The fundamental reason why these kinds of ungrounded legal arguments have gained much ground in the past couple of years is, however, not simply a lack of knowledge, as in the case of journalists or lawyers not expert in the laws of war. It stemmed from a wrong assertion by the administration that the Geneva Conventions did not apply to the war on terror. This was untenable from the beginning – to announce that the war on terror was a war, but then to announce that the laws of war did not apply. The administration was forced to backtrack – but by then the damage was essentially done, with the result that not just the Bush administration, but the US government, including its military lawyers and others in government, had essentially lost “ownership” of the laws of war. Given the opening of this error, it allowed a wide variety of parties to assert less legally grounded reinterpretations of the laws of war and have them be taken credibly. By the time the administration moved to admit it was wrong, momentum in declaring the meaning of the laws of war had moved outside any precinct of the US government.
Nonetheless, the basic assertion of unprivileged belligerency is correct, insofar as the situation is one of war. The question is not the category of unprivileged belligerency, but instead who is entitled to make such a legal determination and what it means. Again, much criticism has been leveled at the US government for stating that the president or secretary of defense could make such a determination. As a policy matter, I have always agreed that the proper way to resolve these status issues was in accordance with the quick, confined process that the US military had established in its 1990s regulations, calling for a three officer panel in cases of doubt – and at the time, I never had any impression that any human rights group or the ICRC had any doubts as to the validity of those regulations as meeting the obligations of Article 5 of the Third Geneva Convention – certainly those regulations went beyond what the British did in the First Gulf War in holding Article 5 hearings, and I am unaware of any criticism at the time of those hearings. I believe the administration was wrong as a matter of policy not to follow those regulations and instead proceed by designation.
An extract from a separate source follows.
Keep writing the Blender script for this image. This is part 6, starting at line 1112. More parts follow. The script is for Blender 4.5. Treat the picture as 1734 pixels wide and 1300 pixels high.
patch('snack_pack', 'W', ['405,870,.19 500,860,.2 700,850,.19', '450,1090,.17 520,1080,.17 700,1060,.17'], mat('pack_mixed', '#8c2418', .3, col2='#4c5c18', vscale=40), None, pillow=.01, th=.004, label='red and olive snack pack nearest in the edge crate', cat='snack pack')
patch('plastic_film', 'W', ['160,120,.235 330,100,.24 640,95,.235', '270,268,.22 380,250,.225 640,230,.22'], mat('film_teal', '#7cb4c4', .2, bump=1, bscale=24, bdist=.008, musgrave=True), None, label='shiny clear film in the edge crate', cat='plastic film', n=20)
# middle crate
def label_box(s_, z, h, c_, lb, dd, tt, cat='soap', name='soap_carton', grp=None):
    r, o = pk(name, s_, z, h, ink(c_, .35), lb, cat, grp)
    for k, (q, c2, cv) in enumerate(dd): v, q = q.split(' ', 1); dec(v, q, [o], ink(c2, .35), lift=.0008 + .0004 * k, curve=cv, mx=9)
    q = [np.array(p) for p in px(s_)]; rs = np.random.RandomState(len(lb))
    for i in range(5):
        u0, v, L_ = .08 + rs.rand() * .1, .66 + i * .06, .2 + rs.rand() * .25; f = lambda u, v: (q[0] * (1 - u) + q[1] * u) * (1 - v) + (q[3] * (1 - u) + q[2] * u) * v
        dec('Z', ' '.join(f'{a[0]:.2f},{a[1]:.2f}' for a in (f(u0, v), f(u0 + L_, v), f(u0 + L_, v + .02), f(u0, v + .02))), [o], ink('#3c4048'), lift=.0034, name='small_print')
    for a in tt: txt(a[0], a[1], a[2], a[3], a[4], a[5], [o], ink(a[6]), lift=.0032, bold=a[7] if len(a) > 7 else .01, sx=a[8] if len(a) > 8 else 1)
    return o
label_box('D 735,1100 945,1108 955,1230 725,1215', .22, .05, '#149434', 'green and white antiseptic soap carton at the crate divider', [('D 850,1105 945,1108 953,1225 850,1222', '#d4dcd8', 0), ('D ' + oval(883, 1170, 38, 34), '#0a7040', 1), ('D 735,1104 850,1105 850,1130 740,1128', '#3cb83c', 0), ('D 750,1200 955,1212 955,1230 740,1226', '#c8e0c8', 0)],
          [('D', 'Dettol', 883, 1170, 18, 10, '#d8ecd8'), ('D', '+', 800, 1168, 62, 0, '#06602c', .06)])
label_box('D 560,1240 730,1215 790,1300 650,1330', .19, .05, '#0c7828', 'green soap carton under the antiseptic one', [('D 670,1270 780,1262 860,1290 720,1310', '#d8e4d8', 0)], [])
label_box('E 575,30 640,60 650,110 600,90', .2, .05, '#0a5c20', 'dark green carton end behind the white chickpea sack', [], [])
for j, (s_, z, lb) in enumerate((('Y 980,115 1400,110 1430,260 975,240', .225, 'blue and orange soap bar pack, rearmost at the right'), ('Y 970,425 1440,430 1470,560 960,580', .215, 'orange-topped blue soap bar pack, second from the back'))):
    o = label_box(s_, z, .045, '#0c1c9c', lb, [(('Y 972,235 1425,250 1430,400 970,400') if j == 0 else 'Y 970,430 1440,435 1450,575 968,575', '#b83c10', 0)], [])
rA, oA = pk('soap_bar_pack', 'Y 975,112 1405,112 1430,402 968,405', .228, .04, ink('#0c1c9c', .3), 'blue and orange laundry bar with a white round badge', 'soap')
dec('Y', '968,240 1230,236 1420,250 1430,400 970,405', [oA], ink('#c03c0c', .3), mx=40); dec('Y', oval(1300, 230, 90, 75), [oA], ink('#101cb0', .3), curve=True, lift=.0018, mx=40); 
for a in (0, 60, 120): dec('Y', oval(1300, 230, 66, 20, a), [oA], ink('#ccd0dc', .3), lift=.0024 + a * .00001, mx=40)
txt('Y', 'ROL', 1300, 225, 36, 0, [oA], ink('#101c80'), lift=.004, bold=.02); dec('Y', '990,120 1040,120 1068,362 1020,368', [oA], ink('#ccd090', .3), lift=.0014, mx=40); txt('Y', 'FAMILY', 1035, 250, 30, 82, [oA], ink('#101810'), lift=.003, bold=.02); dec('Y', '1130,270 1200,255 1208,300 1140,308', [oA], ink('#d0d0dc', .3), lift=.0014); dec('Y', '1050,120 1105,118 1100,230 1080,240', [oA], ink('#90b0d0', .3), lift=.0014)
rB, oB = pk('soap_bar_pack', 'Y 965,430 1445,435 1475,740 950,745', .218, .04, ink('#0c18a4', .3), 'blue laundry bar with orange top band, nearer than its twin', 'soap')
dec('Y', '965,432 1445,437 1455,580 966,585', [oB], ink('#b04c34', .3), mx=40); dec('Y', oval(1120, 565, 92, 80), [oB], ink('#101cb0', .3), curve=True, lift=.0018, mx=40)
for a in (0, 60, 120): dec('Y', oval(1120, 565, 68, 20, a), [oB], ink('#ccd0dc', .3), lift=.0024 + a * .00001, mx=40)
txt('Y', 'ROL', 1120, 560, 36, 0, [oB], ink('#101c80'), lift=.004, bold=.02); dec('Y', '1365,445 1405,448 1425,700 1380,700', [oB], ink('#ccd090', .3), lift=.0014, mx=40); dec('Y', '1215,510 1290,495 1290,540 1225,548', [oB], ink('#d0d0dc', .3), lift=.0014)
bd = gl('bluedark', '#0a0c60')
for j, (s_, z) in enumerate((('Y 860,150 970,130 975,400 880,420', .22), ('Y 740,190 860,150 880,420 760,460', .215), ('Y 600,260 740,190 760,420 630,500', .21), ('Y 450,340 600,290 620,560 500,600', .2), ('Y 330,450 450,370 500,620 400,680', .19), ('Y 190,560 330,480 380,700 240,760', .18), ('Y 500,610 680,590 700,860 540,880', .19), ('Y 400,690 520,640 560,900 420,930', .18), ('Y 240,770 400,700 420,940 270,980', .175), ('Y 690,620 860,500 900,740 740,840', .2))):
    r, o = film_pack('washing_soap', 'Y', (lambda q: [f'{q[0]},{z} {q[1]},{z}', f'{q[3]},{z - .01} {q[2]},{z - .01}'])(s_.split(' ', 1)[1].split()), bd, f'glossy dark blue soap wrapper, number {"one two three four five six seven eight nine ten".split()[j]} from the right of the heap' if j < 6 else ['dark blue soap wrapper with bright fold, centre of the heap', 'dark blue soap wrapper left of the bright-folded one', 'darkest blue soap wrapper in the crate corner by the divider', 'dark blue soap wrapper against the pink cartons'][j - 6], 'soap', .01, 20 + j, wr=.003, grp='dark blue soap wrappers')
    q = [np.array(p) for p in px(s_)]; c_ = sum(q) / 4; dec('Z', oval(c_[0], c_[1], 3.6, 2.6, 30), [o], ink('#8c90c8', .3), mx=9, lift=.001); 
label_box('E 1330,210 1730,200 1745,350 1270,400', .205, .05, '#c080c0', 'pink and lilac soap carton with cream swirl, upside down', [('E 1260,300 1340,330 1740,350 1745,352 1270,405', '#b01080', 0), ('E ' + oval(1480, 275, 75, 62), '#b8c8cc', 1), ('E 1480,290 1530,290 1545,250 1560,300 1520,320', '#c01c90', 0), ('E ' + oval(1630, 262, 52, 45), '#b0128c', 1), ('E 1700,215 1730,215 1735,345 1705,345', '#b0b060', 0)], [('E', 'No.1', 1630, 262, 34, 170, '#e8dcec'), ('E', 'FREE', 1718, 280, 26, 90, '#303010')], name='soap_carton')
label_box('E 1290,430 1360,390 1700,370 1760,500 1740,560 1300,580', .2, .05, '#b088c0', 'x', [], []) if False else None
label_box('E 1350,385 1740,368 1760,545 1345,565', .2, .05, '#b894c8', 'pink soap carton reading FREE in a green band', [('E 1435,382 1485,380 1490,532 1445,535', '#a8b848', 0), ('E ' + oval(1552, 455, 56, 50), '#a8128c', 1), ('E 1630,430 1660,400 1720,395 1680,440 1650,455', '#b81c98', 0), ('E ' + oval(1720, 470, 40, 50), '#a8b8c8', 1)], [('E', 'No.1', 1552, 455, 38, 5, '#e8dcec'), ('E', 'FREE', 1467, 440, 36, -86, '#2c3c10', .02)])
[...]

Nonetheless, as a strictly legal matter, a literal reading of Article 5 does not require a hearing by a tribunal in every case to determine status – but only in cases of doubt, and it does not, on a strict reading, require that the matter of doubt be determined by a tribunal, either. To say that the administration violated Article 5 as a legal matter was, and is, simply wrong as a matter of the legal text.
If one proceeds by the law of war route in dealing with Al Qaeda detainees, then one ought to proceed as follows: Detainees would be designated as illegal combatants by a hearing and detained; the terms of detention, including interrogation, would be governed by Common Article Three; trial for crimes committed as an unprivileged belligerent would be conducted under Common Article Three in accordance with the customary law minimum procedures found under Article 75 of Protocol I, which article has been acknowledged by the United States as customary law despite its non-acceptance (correct, in my view) of Protocol I – but which is far more minimal in its trial requirements than what the US has put in place in the form of military commissions.
Where things are moving under the Military Commissions Act is different, however, and that Act seems to reflect a general sense that the paradigm is not always war, either practically or legally. The MCA does not use the traditional definition of a combatant – one who takes active or direct part in hostilities – as its fundamental touchstone for liability. It is not especially focused upon combat as such. Rather, the MCA uses definitions of terrorism and terrorist often taken out of domestic anti-terror laws – in particular, concepts such as “material support” of terrorism, and related concepts that, while making much sense as a matter of domestic criminal law, are not grounded in the laws of war. They are getting at quite different forms of conduct that those of combatants, legal or illegal.
The reason for this, quite simply, is that we are collectively coming to understand that much of what we call counterterrorism is not and will not be war. The concepts of the laws of war – grounded in combatancy, legal or not – will not apply very effectively to activities which will often be about conspiracy, material support, financing, sheltering, and so on. At the same time, there is a wide recognition – I hope – that counterterrorism will be as ineffective as it was up until 9-11 if it flips back into the law enforcement-only mode of reactive, post-hoc enforcement. There will be parts of counterterrorism which will be real war, on real battlefields – but it will only sometimes be directed against terrorists as such, and more often, as real warfare, directed against states that harbor terrorists or states that threaten to supply them with weapons of mass destruction. There will also be parts of counterterrorism which will be about genuine law enforcement, Miranda warnings, charges filed, prosecutions in regular courts. But there will also be – and this is what we are struggling to figure out – a broad middle ground of counterterrorism activity which is neither law enforcement (we are not looking to arrest people, but to kill them), nor war (the use of violence does not rise to the legal definition of armed conflict). It includes our questions about surveillance, detention, abduction, targeted assassination, destruction of terrorist property, interrogation, and ultimate release, and many other things. We do not have a worked out body of law to govern this area, either domestically or internationally. This is, however, where some of the most important matters of counterterrorism policy in the future are likely to take place.
I started this post in quite a different place – the longstanding legal category of unprivileged belligerency. I have wound up calling for a new body of domestic counterterrorism law, to address the questions that are not well addressed by the law of war, because, as we are gradually recognizing, forcing the legal paradigm of the laws of war to cover situations that are often not really war does not finally work. The MCA in part begins to recognize this, but in a passive, unstated way – in its definitions of status such as material support, for example. The laws of war work pretty well when applied to actual war (leaving aside the monumental problem that John and Eric have both addressed, which is what happens when you decide that the laws of war are not really reciprocal, and only one side really has to follow them) but they do not work especially well when applied to counterterrorism that is not really war, but something else. It is a mistake to try and reshape the laws of war to fit that something else, and it would be a far better idea to establish something new.